Abstract: However well we protect our systems, there is always a chance they will be penetrated. Constructing practical distributed systems that achieve their goals even after being penetrated is a challenge. During the last few years, there has been considerable progress in the design of intrusion-tolerant (Byzantine) replication systems. The current state of the art can perform well on small scale systems that are usually confined to local area networks (under some assumptions).

This talk presents the first hierarchical Byzantine replication architecture tailored to systems that span multiple wide area sites, each consisting of several replicas. The new architecture dramatically improves system performance (latency and throughput), availability, and manageability, for the price of extra hardware. This work is a first step toward closing the practicality gap between fault-tolerant replication and intrusion-tolerant replication over wide area networks.

Short Bio: Yair Amir is a professor of computer science at Johns Hopkins University, heading the Distributed Systems and Networks lab (www.dsn.jhu.edu).
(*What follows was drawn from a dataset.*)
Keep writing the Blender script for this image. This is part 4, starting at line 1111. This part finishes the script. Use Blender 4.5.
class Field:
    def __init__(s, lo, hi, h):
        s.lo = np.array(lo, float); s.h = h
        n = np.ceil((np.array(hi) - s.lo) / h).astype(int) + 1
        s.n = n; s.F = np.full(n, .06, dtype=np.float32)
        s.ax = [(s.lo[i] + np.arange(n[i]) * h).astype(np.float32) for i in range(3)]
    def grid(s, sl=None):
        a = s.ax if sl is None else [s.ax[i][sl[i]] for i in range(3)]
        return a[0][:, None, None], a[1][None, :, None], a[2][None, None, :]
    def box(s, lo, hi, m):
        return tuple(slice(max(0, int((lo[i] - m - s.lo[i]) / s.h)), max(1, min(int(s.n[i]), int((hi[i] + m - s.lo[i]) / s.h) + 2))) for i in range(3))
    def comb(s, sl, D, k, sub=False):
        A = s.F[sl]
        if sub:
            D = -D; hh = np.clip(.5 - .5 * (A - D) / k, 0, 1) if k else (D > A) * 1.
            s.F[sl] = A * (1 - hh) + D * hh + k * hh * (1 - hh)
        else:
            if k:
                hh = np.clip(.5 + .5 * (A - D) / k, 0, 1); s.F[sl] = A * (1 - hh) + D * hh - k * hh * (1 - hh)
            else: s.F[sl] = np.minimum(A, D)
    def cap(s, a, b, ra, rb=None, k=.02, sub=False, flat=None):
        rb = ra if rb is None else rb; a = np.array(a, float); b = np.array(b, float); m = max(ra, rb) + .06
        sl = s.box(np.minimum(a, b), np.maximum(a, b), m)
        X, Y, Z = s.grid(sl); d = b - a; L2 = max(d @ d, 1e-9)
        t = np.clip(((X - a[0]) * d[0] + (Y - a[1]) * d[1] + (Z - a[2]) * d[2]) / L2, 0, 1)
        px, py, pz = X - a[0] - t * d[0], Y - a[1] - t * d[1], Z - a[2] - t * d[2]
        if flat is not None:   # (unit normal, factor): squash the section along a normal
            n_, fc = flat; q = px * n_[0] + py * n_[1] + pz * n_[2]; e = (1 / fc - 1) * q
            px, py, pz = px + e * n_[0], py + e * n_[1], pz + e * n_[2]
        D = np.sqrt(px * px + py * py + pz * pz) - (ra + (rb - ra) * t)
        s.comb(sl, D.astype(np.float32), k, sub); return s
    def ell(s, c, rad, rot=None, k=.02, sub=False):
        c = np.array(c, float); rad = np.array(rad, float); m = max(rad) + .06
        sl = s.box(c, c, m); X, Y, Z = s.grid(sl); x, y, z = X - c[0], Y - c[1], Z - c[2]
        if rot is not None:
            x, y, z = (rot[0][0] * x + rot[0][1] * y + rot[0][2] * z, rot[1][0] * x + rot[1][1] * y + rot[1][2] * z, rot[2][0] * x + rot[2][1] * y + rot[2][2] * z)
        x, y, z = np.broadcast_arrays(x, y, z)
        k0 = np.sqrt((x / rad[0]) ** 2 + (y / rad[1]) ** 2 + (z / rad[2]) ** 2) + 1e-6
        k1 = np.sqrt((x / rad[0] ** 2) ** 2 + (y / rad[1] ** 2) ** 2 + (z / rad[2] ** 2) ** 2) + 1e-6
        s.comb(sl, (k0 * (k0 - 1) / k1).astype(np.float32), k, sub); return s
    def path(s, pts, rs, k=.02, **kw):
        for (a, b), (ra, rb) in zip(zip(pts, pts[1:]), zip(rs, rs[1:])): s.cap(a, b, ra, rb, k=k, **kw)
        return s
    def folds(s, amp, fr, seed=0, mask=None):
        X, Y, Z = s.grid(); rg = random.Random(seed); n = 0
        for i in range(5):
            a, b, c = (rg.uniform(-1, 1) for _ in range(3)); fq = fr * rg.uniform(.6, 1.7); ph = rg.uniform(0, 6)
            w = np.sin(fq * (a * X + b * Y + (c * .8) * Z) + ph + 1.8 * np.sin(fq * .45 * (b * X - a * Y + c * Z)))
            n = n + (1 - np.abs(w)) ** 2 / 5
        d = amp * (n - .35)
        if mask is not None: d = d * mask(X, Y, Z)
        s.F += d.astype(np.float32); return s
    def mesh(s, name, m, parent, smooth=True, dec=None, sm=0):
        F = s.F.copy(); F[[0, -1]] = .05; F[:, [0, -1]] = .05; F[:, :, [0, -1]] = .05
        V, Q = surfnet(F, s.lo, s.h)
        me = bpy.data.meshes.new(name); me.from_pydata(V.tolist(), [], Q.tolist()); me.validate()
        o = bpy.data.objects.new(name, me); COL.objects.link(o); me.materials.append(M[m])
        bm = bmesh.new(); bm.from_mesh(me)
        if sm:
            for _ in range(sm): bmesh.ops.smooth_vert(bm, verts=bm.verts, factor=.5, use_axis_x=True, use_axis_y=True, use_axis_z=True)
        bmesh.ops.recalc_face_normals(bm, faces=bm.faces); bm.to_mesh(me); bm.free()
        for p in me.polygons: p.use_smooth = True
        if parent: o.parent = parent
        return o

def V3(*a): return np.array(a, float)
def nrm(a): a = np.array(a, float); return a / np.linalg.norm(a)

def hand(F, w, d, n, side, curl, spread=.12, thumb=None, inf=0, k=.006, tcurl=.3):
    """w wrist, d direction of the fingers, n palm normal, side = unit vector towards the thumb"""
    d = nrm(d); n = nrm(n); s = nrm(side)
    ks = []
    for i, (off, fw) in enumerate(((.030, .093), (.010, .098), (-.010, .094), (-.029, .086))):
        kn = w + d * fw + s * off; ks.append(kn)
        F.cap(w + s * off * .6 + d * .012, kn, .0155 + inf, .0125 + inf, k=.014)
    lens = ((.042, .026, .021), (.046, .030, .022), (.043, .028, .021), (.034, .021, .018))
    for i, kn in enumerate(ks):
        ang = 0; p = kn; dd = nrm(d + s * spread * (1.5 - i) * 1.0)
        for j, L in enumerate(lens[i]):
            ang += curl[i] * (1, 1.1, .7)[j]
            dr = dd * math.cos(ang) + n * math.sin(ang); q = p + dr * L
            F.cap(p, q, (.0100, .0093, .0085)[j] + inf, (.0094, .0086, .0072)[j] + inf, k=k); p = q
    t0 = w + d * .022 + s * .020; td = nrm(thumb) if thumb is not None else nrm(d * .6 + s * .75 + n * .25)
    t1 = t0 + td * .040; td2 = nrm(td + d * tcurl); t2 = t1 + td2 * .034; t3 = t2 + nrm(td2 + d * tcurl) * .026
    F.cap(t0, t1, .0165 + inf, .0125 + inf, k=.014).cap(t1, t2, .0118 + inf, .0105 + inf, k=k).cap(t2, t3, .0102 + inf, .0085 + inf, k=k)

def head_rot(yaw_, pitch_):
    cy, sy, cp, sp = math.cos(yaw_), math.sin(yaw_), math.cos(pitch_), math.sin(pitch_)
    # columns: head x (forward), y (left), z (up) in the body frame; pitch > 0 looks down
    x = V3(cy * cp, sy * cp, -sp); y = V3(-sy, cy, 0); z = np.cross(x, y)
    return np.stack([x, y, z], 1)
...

His research goal is to understand the challenges, invent algorithms, and construct software tools that enable high performance, robust, secure and survivable distributed systems. Yair is the creator of the SMesh wireless backbone (www.smesh.org), the Spines overlay network (www.spines.org), the Wackamole and Backhand N-way failover and load balancing projects (www.backhand.org), and the Spread and Secure Spread toolkits (www.spread.org). These systems are deployed in thousands of mission critical systems, are included in commercial products, and are used for research and teaching in universities and research labs around the world.